- [Data extract]
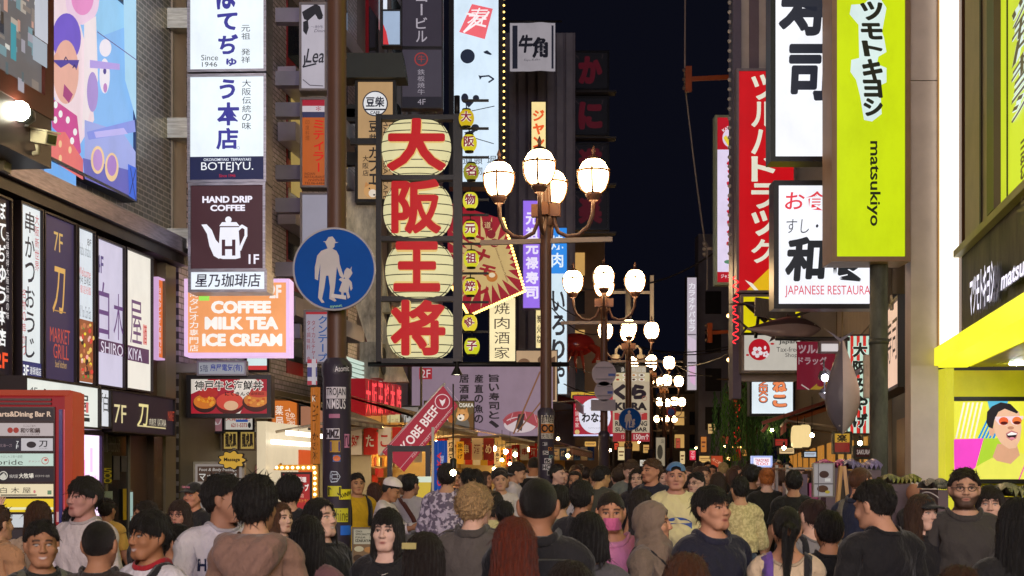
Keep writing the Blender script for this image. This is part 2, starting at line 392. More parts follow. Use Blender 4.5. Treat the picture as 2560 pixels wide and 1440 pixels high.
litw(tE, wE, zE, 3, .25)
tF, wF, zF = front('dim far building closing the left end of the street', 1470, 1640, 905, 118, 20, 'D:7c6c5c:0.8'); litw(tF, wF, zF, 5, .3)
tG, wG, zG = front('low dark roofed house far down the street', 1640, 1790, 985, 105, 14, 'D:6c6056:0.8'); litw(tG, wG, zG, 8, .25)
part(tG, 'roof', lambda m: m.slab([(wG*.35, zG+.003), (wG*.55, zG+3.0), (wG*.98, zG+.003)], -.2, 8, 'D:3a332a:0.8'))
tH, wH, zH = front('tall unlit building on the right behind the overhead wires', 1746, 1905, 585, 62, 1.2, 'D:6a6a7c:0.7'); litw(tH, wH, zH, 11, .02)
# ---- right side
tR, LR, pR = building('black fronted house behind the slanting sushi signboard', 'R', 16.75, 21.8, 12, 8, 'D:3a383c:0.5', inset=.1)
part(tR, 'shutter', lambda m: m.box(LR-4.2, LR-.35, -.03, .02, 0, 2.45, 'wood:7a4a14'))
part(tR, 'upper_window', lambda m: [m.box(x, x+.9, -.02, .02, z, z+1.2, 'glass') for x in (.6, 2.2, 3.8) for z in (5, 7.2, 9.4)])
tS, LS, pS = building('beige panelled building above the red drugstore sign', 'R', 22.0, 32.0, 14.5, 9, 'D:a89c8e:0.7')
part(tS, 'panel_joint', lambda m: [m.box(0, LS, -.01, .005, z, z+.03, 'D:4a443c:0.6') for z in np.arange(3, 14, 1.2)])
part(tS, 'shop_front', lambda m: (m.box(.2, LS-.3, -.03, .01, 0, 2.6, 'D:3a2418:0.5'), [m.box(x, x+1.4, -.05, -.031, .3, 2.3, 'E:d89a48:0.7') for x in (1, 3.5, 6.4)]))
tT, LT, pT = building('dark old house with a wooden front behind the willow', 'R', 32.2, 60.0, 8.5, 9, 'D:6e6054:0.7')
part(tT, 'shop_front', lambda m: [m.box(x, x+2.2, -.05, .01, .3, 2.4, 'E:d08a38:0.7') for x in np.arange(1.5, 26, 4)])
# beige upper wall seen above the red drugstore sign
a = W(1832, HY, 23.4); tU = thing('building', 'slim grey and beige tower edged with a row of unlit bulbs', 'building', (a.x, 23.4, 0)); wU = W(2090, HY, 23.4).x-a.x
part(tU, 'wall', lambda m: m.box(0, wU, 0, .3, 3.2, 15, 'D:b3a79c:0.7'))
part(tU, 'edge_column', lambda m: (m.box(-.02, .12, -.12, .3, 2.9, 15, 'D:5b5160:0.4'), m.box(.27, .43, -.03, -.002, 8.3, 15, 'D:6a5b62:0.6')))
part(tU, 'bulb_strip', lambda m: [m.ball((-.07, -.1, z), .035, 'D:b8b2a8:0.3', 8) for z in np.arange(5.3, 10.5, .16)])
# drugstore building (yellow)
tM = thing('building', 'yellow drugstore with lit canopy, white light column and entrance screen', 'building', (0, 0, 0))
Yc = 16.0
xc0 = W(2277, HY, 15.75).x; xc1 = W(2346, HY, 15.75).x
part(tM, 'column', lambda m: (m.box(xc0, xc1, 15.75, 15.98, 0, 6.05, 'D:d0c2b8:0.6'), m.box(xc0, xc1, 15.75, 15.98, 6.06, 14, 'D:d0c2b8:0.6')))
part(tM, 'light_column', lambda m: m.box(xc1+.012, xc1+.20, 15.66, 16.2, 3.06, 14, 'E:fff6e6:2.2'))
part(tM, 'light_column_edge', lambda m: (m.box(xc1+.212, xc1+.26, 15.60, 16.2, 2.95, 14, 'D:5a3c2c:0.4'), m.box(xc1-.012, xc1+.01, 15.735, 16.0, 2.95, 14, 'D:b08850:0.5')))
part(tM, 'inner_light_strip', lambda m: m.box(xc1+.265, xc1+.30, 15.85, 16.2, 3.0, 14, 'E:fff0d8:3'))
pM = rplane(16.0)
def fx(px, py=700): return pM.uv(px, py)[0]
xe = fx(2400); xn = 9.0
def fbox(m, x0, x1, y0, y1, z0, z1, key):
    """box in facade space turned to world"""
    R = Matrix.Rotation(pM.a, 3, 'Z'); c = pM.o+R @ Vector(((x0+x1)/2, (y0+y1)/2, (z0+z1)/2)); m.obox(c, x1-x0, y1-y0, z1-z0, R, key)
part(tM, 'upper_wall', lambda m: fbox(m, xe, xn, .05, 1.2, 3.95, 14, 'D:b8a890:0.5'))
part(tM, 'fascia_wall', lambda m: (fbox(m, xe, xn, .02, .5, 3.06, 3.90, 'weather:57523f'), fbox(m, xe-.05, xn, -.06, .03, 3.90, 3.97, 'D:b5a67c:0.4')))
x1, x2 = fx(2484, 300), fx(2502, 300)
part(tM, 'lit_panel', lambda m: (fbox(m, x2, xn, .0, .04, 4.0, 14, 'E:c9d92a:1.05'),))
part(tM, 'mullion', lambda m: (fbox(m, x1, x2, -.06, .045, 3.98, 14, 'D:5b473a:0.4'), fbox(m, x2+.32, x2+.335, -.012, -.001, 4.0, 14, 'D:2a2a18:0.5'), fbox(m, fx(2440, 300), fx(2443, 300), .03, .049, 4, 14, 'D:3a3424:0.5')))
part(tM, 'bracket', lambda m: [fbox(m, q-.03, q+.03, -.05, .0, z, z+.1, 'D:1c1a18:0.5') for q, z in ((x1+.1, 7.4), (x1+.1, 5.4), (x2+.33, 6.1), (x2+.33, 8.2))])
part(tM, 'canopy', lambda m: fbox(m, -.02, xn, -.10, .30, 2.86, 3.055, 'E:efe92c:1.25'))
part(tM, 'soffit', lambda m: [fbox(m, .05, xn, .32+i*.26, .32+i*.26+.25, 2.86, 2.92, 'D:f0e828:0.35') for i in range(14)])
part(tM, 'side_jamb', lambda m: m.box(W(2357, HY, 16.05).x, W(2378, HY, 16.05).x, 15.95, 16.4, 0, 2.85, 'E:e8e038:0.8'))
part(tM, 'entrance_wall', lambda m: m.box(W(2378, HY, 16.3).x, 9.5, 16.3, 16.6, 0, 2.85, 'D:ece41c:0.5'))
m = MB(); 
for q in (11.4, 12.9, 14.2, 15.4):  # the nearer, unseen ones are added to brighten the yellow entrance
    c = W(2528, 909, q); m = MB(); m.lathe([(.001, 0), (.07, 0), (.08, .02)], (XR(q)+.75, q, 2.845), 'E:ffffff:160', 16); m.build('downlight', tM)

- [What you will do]
Write out the full listing verbatim, excluding its pictures.

- [Response below]
Keep writing the Blender script for this image. This is part 2, starting at line 392. More parts follow. Use Blender 4.5. Treat the picture as 2560 pixels wide and 1440 pixels high.
litw(tE, wE, zE, 3, .25)
tF, wF, zF = front('dim far building closing the left end of the street', 1470, 1640, 905, 118, 20, 'D:7c6c5c:0.8'); litw(tF, wF, zF, 5, .3)
tG, wG, zG = front('low dark roofed house far down the street', 1640, 1790, 985, 105, 14, 'D:6c6056:0.8'); litw(tG, wG, zG, 8, .25)
part(tG, 'roof', lambda m: m.slab([(wG*.35, zG+.003), (wG*.55, zG+3.0), (wG*.98, zG+.003)], -.2, 8, 'D:3a332a:0.8'))
tH, wH, zH = front('tall unlit building on the right behind the overhead wires', 1746, 1905, 585, 62, 1.2, 'D:6a6a7c:0.7'); litw(tH, wH, zH, 11, .02)
# ---- right side
tR, LR, pR = building('black fronted house behind the slanting sushi signboard', 'R', 16.75, 21.8, 12, 8, 'D:3a383c:0.5', inset=.1)
part(tR, 'shutter', lambda m: m.box(LR-4.2, LR-.35, -.03, .02, 0, 2.45, 'wood:7a4a14'))
part(tR, 'upper_window', lambda m: [m.box(x, x+.9, -.02, .02, z, z+1.2, 'glass') for x in (.6, 2.2, 3.8) for z in (5, 7.2, 9.4)])
tS, LS, pS = building('beige panelled building above the red drugstore sign', 'R', 22.0, 32.0, 14.5, 9, 'D:a89c8e:0.7')
part(tS, 'panel_joint', lambda m: [m.box(0, LS, -.01, .005, z, z+.03, 'D:4a443c:0.6') for z in np.arange(3, 14, 1.2)])
part(tS, 'shop_front', lambda m: (m.box(.2, LS-.3, -.03, .01, 0, 2.6, 'D:3a2418:0.5'), [m.box(x, x+1.4, -.05, -.031, .3, 2.3, 'E:d89a48:0.7') for x in (1, 3.5, 6.4)]))
tT, LT, pT = building('dark old house with a wooden front behind the willow', 'R', 32.2, 60.0, 8.5, 9, 'D:6e6054:0.7')
part(tT, 'shop_front', lambda m: [m.box(x, x+2.2, -.05, .01, .3, 2.4, 'E:d08a38:0.7') for x in np.arange(1.5, 26, 4)])
# beige upper wall seen above the red drugstore sign
a = W(1832, HY, 23.4); tU = thing('building', 'slim grey and beige tower edged with a row of unlit bulbs', 'building', (a.x, 23.4, 0)); wU = W(2090, HY, 23.4).x-a.x
part(tU, 'wall', lambda m: m.box(0, wU, 0, .3, 3.2, 15, 'D:b3a79c:0.7'))
part(tU, 'edge_column', lambda m: (m.box(-.02, .12, -.12, .3, 2.9, 15, 'D:5b5160:0.4'), m.box(.27, .43, -.03, -.002, 8.3, 15, 'D:6a5b62:0.6')))
part(tU, 'bulb_strip', lambda m: [m.ball((-.07, -.1, z), .035, 'D:b8b2a8:0.3', 8) for z in np.arange(5.3, 10.5, .16)])
# drugstore building (yellow)
tM = thing('building', 'yellow drugstore with lit canopy, white light column and entrance screen', 'building', (0, 0, 0))
Yc = 16.0
xc0 = W(2277, HY, 15.75).x; xc1 = W(2346, HY, 15.75).x
part(tM, 'column', lambda m: (m.box(xc0, xc1, 15.75, 15.98, 0, 6.05, 'D:d0c2b8:0.6'), m.box(xc0, xc1, 15.75, 15.98, 6.06, 14, 'D:d0c2b8:0.6')))
part(tM, 'light_column', lambda m: m.box(xc1+.012, xc1+.20, 15.66, 16.2, 3.06, 14, 'E:fff6e6:2.2'))
part(tM, 'light_column_edge', lambda m: (m.box(xc1+.212, xc1+.26, 15.60, 16.2, 2.95, 14, 'D:5a3c2c:0.4'), m.box(xc1-.012, xc1+.01, 15.735, 16.0, 2.95, 14, 'D:b08850:0.5')))
part(tM, 'inner_light_strip', lambda m: m.box(xc1+.265, xc1+.30, 15.85, 16.2, 3.0, 14, 'E:fff0d8:3'))
pM = rplane(16.0)
def fx(px, py=700): return pM.uv(px, py)[0]
xe = fx(2400); xn = 9.0
def fbox(m, x0, x1, y0, y1, z0, z1, key):
    """box in facade space turned to world"""
    R = Matrix.Rotation(pM.a, 3, 'Z'); c = pM.o+R @ Vector(((x0+x1)/2, (y0+y1)/2, (z0+z1)/2)); m.obox(c, x1-x0, y1-y0, z1-z0, R, key)
part(tM, 'upper_wall', lambda m: fbox(m, xe, xn, .05, 1.2, 3.95, 14, 'D:b8a890:0.5'))
part(tM, 'fascia_wall', lambda m: (fbox(m, xe, xn, .02, .5, 3.06, 3.90, 'weather:57523f'), fbox(m, xe-.05, xn, -.06, .03, 3.90, 3.97, 'D:b5a67c:0.4')))
x1, x2 = fx(2484, 300), fx(2502, 300)
part(tM, 'lit_panel', lambda m: (fbox(m, x2, xn, .0, .04, 4.0, 14, 'E:c9d92a:1.05'),))
part(tM, 'mullion', lambda m: (fbox(m, x1, x2, -.06, .045, 3.98, 14, 'D:5b473a:0.4'), fbox(m, x2+.32, x2+.335, -.012, -.001, 4.0, 14, 'D:2a2a18:0.5'), fbox(m, fx(2440, 300), fx(2443, 300), .03, .049, 4, 14, 'D:3a3424:0.5')))
part(tM, 'bracket', lambda m: [fbox(m, q-.03, q+.03, -.05, .0, z, z+.1, 'D:1c1a18:0.5') for q, z in ((x1+.1, 7.4), (x1+.1, 5.4), (x2+.33, 6.1), (x2+.33, 8.2))])
part(tM, 'canopy', lambda m: fbox(m, -.02, xn, -.10, .30, 2.86, 3.055, 'E:efe92c:1.25'))
part(tM, 'soffit', lambda m: [fbox(m, .05, xn, .32+i*.26, .32+i*.26+.25, 2.86, 2.92, 'D:f0e828:0.35') for i in range(14)])
part(tM, 'side_jamb', lambda m: m.box(W(2357, HY, 16.05).x, W(2378, HY, 16.05).x, 15.95, 16.4, 0, 2.85, 'E:e8e038:0.8'))
part(tM, 'entrance_wall', lambda m: m.box(W(2378, HY, 16.3).x, 9.5, 16.3, 16.6, 0, 2.85, 'D:ece41c:0.5'))
m = MB(); 
for q in (11.4, 12.9, 14.2, 15.4):  # the nearer, unseen ones are added to brighten the yellow entrance
    c = W(2528, 909, q); m = MB(); m.lathe([(.001, 0), (.07, 0), (.08, .02)], (XR(q)+.75, q, 2.845), 'E:ffffff:160', 16); m.build('downlight', tM)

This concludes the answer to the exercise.